L’attacco di Sarkozy all’esecutivo comunitario e la sua visione di integrazione europea a velocità limitata hanno causato un inatteso scatto di reni da parte di Barroso. La reazione del Presidente della Commissione era d’altronde doverosa, ne andava della credibilità stessa dell’intera istituzione da lui rappresentata. Tuttavia l’acceso diverbio del summit del 16 settembre a Bruxelles è propriamente sintomo di una reale divergenza sul destino dell’integrazione europea?

La querelle di questi giorni si inserisce in un contesto oggettivamente nuovo, quello del Trattato Lisbona, le cui conseguenze sull’equilibrio istituzionale comunitario sono ancora incerte e in evoluzione. Le tre istituzioni, negli ultimi mesi, sono impegnate in un braccio di ferro che avrà come esito la definizione della nuova Costituzione materiale dell’Unione Europea e che darà sostanza e indirizzo politico alle innovazioni formali introdotte dal Trattato. La riforma delle deleghe legislative (la cosiddetta comitatologia), o il nuovo accordo interistituzionale, e ancora le disposizioni attuative del nuovo servizio di azione esterna sono solo alcuni dei temi che, per quanto burocratici e apparentemente lontani dalla vita reale dei cittadini, imporranno un’impostazione di fondo e duratura all’assetto della vita comunitaria. E in molti di questi dossier è proprio il ruolo della Commissione a risultare determinante nel frenare la spinta all’integrazione ed alla piena realizzazione delle nuove disposizioni del Trattato. Da anni, ormai, il campo del consueto scontro tra dimensione governativa e sovranazionale, solitamente giocato tra paesi membri e Parlamento, si è esteso anche alla Commissione. Il Parlamento, grande vincitore nell’assetto post Lisbona, è in realtà una tigre di carta e la sua influenza rimarrà incompiuta, a meno che esso non riesca a ricondurre la Commissione verso la relazione privilegiata che fu alla base delle grandi riforme politiche ed economiche dell’Europa di Maastricht.

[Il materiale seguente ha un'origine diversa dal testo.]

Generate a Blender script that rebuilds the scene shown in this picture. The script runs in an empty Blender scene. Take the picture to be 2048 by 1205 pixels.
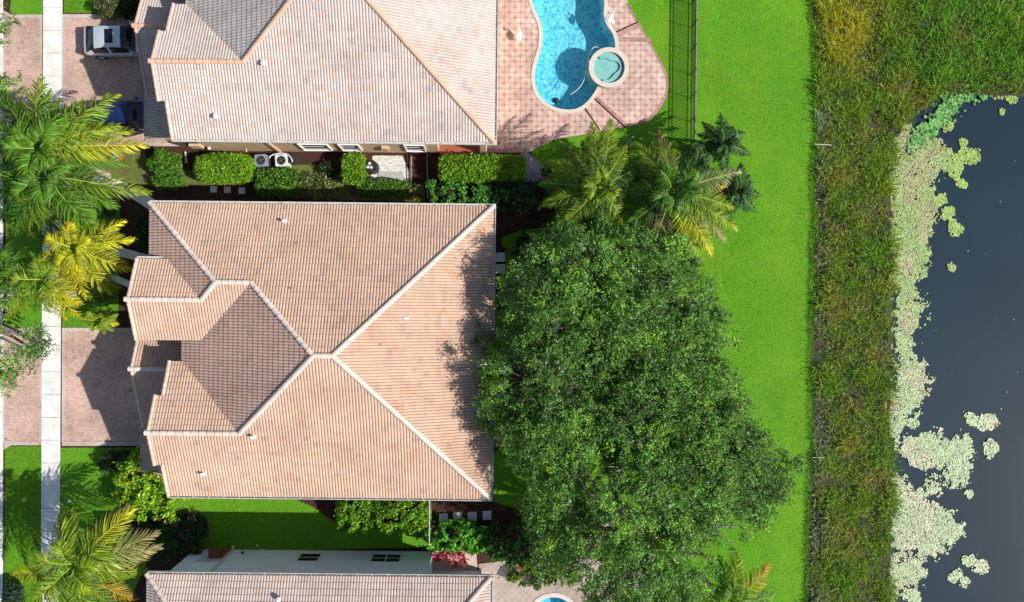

Dalla tensione di questi giorni tra Consiglio e Commissione si delinea uno scenario di “privatizzazione” dello spazio politico europeo, con la delimitazione della Commissione nello stretto e passivo ruolo di mero guardiano dei Trattati. È uno scenario che non si discosta poi molto dalla realtà in cui la Commissione ha di fatto operato negli ultimi anni. Nessuno meglio di Barroso – e lo certifica la sua riconferma a capo dell’esecutivo di Bruxelles – ha interpretato meglio lo spirito dei tempi e vestito così bene i panni del perfetto mediatore tra le sensibilità nazionali, a discapito dell’autonomia e dello spirito di iniziativa del collegio dei commissari.

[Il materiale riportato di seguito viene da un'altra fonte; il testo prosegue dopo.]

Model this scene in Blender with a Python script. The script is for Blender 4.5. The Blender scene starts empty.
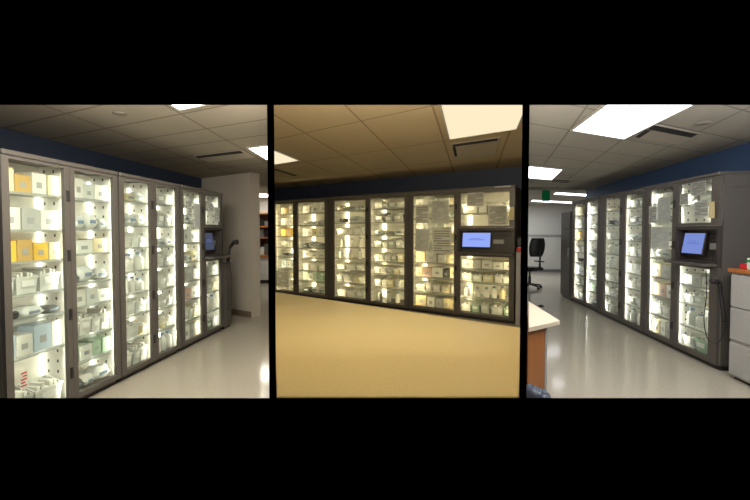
import bpy, bmesh, math, random
from mathutils import Vector, Matrix, noise
random.seed(7)
C = bpy.context.scene.collection
F = 350.0; EYE = 1.43; HORIZON = 232.0; TH = math.radians(1.5)
PY = HORIZON + F*math.tan(TH)
CT, ST = math.cos(TH), math.sin(TH)

def ray(x, y):
    u = (x-375)/F; v = (PY-y)/F
    return Vector((u, CT+v*ST, -ST+v*CT))
def at_z(x, y, z):
    d = ray(x, y); t = (z-EYE)/d.z
    return Vector((d.x*t, d.y*t, z))
def at_y(x, y, Y):
    d = ray(x, y); t = Y/d.y
    return Vector((d.x*t, Y, EYE+d.z*t))

# ------------------------------------------------------------------ materials
def lin(c):
    f = lambda v: (v/255/12.92 if v/255 <= .04045 else ((v/255+.055)/1.055)**2.4)
    return (f(c[0]), f(c[1]), f(c[2]), 1)
def newmat(name):
    m = bpy.data.materials.new(name); m.use_nodes = True
    nt = m.node_tree; nt.nodes.clear()
    out = nt.nodes.new('ShaderNodeOutputMaterial')
    return m, nt, out
def N(nt, t, **kw):
    n = nt.nodes.new(t)
    for k, v in kw.items(): setattr(n, k, v)
    return n
def math_n(nt, op, a, b=None, c=None):
    n = N(nt, 'ShaderNodeMath', operation=op)
    for i, v in enumerate((a, b, c)):
        if v is None: continue
        if isinstance(v, (int, float)): n.inputs[i].default_value = v
        else: nt.links.new(v, n.inputs[i])
    return n.outputs[0]
def mixc(nt, fac, a, b):
    n = N(nt, 'ShaderNodeMix', data_type='RGBA')
    if isinstance(fac, (int, float)): n.inputs[0].default_value = fac
    else: nt.links.new(fac, n.inputs[0])
    for i, v in ((6, a), (7, b)):
        if isinstance(v, tuple): n.inputs[i].default_value = v
        else: nt.links.new(v, n.inputs[i])
    return n.outputs[2]
def principled(nt, out, col, rough=.5, metal=0., spec=.5):
    p = N(nt, 'ShaderNodeBsdfPrincipled')
    if isinstance(col, tuple): p.inputs['Base Color'].default_value = col
    else: nt.links.new(col, p.inputs['Base Color'])
    p.inputs['Roughness'].default_value = rough
    p.inputs['Metallic'].default_value = metal
    p.inputs['Specular IOR Level'].default_value = spec
    nt.links.new(p.outputs[0], out.inputs[0])
    return p
def plain(name, c, rough=.5, metal=0., var=.05, scale=30, spec=.5):
    m, nt, out = newmat(name)
    tc = N(nt, 'ShaderNodeTexCoord'); nz = N(nt, 'ShaderNodeTexNoise'); nz.inputs['Scale'].default_value = scale
    nt.links.new(tc.outputs['Object'], nz.inputs['Vector'])
    b = lin(c)
    lo = tuple(v*(1-var) for v in b[:3])+(1,); hi = tuple(min(1, v*(1+var)) for v in b[:3])+(1,)
    principled(nt, out, mixc(nt, nz.outputs[0], lo, hi), rough, metal, spec)
    return m
def emis(name, c, strength):
    m, nt, out = newmat(name)
    e = N(nt, 'ShaderNodeEmission'); e.inputs[0].default_value = lin(c); e.inputs[1].default_value = strength
    nt.links.new(e.outputs[0], out.inputs[0])
    return m
def glass(name, tint, fac=.06):
    m, nt, out = newmat(name)
    t = N(nt, 'ShaderNodeBsdfTransparent'); t.inputs[0].default_value = lin(tint)
    g = N(nt, 'ShaderNodeBsdfGlossy'); g.inputs['Roughness'].default_value = .03
    mx = N(nt, 'ShaderNodeMixShader'); mx.inputs[0].default_value = fac
    nt.links.new(t.outputs[0], mx.inputs[1]); nt.links.new(g.outputs[0], mx.inputs[2]); nt.links.new(mx.outputs[0], out.inputs[0])
    return m
def speckle(name, c1, c2, c3, rough, scale=90, spec=.5):
    m, nt, out = newmat(name)
    tc = N(nt, 'ShaderNodeTexCoord'); nz = N(nt, 'ShaderNodeTexNoise'); nz.inputs['Scale'].default_value = scale; nz.inputs['Detail'].default_value = 3
    vo = N(nt, 'ShaderNodeTexVoronoi'); vo.inputs['Scale'].default_value = scale*.7
    big = N(nt, 'ShaderNodeTexNoise'); big.inputs['Scale'].default_value = 1.3
    for n in (nz, vo, big): nt.links.new(tc.outputs['Object'], n.inputs['Vector'])
    r = N(nt, 'ShaderNodeMapRange'); r.inputs[1].default_value = .38; r.inputs[2].default_value = .62
    nt.links.new(nz.outputs[0], r.inputs[0])
    base = mixc(nt, r.outputs[0], lin(c1), lin(c2))
    k = math_n(nt, 'LESS_THAN', vo.outputs['Distance'], .22)
    base = mixc(nt, math_n(nt, 'MULTIPLY', k, .5), base, lin(c3))
    base = mixc(nt, math_n(nt, 'MULTIPLY', big.outputs[0], .18), base, tuple(v*.7 for v in lin(c1)[:3])+(1,))
    principled(nt, out, base, rough, 0, spec)
    return m
def ceiling_mat(name, c, line, P0, U, V):
    """drop ceiling: tiles laid out from P0 along the two grid directions U and V"""
    m, nt, out = newmat(name)
    tc = N(nt, 'ShaderNodeTexCoord'); sp = N(nt, 'ShaderNodeSeparateXYZ'); nt.links.new(tc.outputs['Object'], sp.inputs[0])
    x = math_n(nt, 'SUBTRACT', sp.outputs[0], P0.x); y = math_n(nt, 'SUBTRACT', sp.outputs[1], P0.y)
    det = U.x*V.y-U.y*V.x
    a = math_n(nt, 'ADD', math_n(nt, 'MULTIPLY', x, V.y/det), math_n(nt, 'MULTIPLY', y, -V.x/det))
    b = math_n(nt, 'ADD', math_n(nt, 'MULTIPLY', x, -U.y/det), math_n(nt, 'MULTIPLY', y, U.x/det))
    def edge(q, vec):
        f = math_n(nt, 'FRACT', q); d = math_n(nt, 'ABSOLUTE', math_n(nt, 'SUBTRACT', f, .5))
        return math_n(nt, 'GREATER_THAN', d, .5-.011/vec.length)
    e = math_n(nt, 'MAXIMUM', edge(a, U), edge(b, V))
    nz = N(nt, 'ShaderNodeTexNoise'); nz.inputs['Scale'].default_value = 60; nt.links.new(tc.outputs['Object'], nz.inputs['Vector'])
    base = mixc(nt, nz.outputs[0], tuple(v*.9 for v in lin(c)[:3])+(1,), lin(c))
    principled(nt, out, mixc(nt, e, base, lin(line)), .9, 0, .1)
    return m
def holes_mat(name, c):
    """white liner panel punched with columns of dark shelf-clip slots"""
    m, nt, out = newmat(name)
    tc = N(nt, 'ShaderNodeTexCoord'); sp = N(nt, 'ShaderNodeSeparateXYZ'); nt.links.new(tc.outputs['Object'], sp.inputs[0])
    fy = math_n(nt, 'ABSOLUTE', math_n(nt, 'SUBTRACT', math_n(nt, 'FRACT', math_n(nt, 'DIVIDE', sp.outputs[1], .085)), .5))
    fz = math_n(nt, 'ABSOLUTE', math_n(nt, 'SUBTRACT', math_n(nt, 'FRACT', math_n(nt, 'DIVIDE', sp.outputs[2], .085)), .5))
    k = math_n(nt, 'MULTIPLY', math_n(nt, 'LESS_THAN', fy, .09), math_n(nt, 'LESS_THAN', fz, .14))
    principled(nt, out, mixc(nt, k, lin(c), lin((40, 38, 36))), .5)
    return m
def printed(name, paper, ink, sx, sz, dens):
    """printed sheet: rows of grey print blocks on paper"""
    m, nt, out = newmat(name)
    tc = N(nt, 'ShaderNodeTexCoord'); sp = N(nt, 'ShaderNodeSeparateXYZ'); nt.links.new(tc.outputs['Generated'], sp.inputs[0])
    rows = math_n(nt, 'LESS_THAN', math_n(nt, 'FRACT', math_n(nt, 'MULTIPLY', sp.outputs[2], sz)), .5)
    cell = N(nt, 'ShaderNodeTexWhiteNoise', noise_dimensions='2D')
    cb = N(nt, 'ShaderNodeCombineXYZ')
    nt.links.new(math_n(nt, 'FLOOR', math_n(nt, 'MULTIPLY', sp.outputs[0], sx)), cb.inputs[0])
    nt.links.new(math_n(nt, 'FLOOR', math_n(nt, 'MULTIPLY', sp.outputs[2], sz)), cb.inputs[1])
    nt.links.new(cb.outputs[0], cell.inputs['Vector'])
    k = math_n(nt, 'MULTIPLY', rows, math_n(nt, 'LESS_THAN', cell.outputs[0], dens))
    inx = math_n(nt, 'LESS_THAN', math_n(nt, 'ABSOLUTE', math_n(nt, 'SUBTRACT', sp.outputs[0], .5)), .42)
    inz = math_n(nt, 'LESS_THAN', math_n(nt, 'ABSOLUTE', math_n(nt, 'SUBTRACT', sp.outputs[2], .5)), .44)
    k = math_n(nt, 'MULTIPLY', k, math_n(nt, 'MULTIPLY', inx, inz))
    colour = mixc(nt, k, lin(paper), lin(ink))
    p = principled(nt, out, colour, .7); tr = N(nt, 'ShaderNodeBsdfTranslucent'); nt.links.new(colour, tr.inputs[0])
    ms = N(nt, 'ShaderNodeMixShader'); ms.inputs[0].default_value = .65
    nt.links.new(p.outputs[0], ms.inputs[1]); nt.links.new(tr.outputs[0], ms.inputs[2]); nt.links.new(ms.outputs[0], out.inputs[0])
    return m
def wood(name, c1, c2):
    m, nt, out = newmat(name)
    tc = N(nt, 'ShaderNodeTexCoord'); mp = N(nt, 'ShaderNodeMapping'); mp.inputs['Scale'].default_value = (14, 14, 1.2)
    nz = N(nt, 'ShaderNodeTexNoise'); nz.inputs['Scale'].default_value = 3; nz.inputs['Detail'].default_value = 5
    nt.links.new(tc.outputs['Object'], mp.inputs[0]); nt.links.new(mp.outputs[0], nz.inputs['Vector'])
    principled(nt, out, mixc(nt, nz.outputs[0], lin(c1), lin(c2)), .4)
    return m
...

A tale equilibrio istituzionale si aggiunge un’altra importante innovazione prevista da Lisbona che, seppure concepita come fattore di consolidamento democratico e di partecipazione della cittadinanza, rischia di comportare un ulteriore allontanamento dalla creazione di un’Europa politica. L’inserimento dei Parlamenti nazionali nel processo legislativo, così come previsto dai nuovi articoli del Trattato frappone infatti un’ulteriore ostacolo all’autonomia e primazia del diritto comunitario. La sussidiarietà, che è un principio cardine dell’assetto post Maastricht, può divenire un concetto scivoloso, se utilizzata in modo strumentale come mezzo per rimettere in discussione acquisizioni fondamentali del cammino europeo. Essa è anzi divenuta la parola magica, l’idea chiave di un disegno solo apparentemente paradossale che vedrebbe nella rinazionalizzazione e minimizzazione dell’integrazione comunitaria la risposta alle difficoltà odierne dell’UE.

Una visione esposta in modo cristallino dal segretario di stato francese agli Affari europei, Lellouche, secondo il quale per combattere l’euroscetticismo montante si può rispondere solo con un ritorno di sovranità: in sostanza solo l’euroscettismo può battere l’euroscetticismo.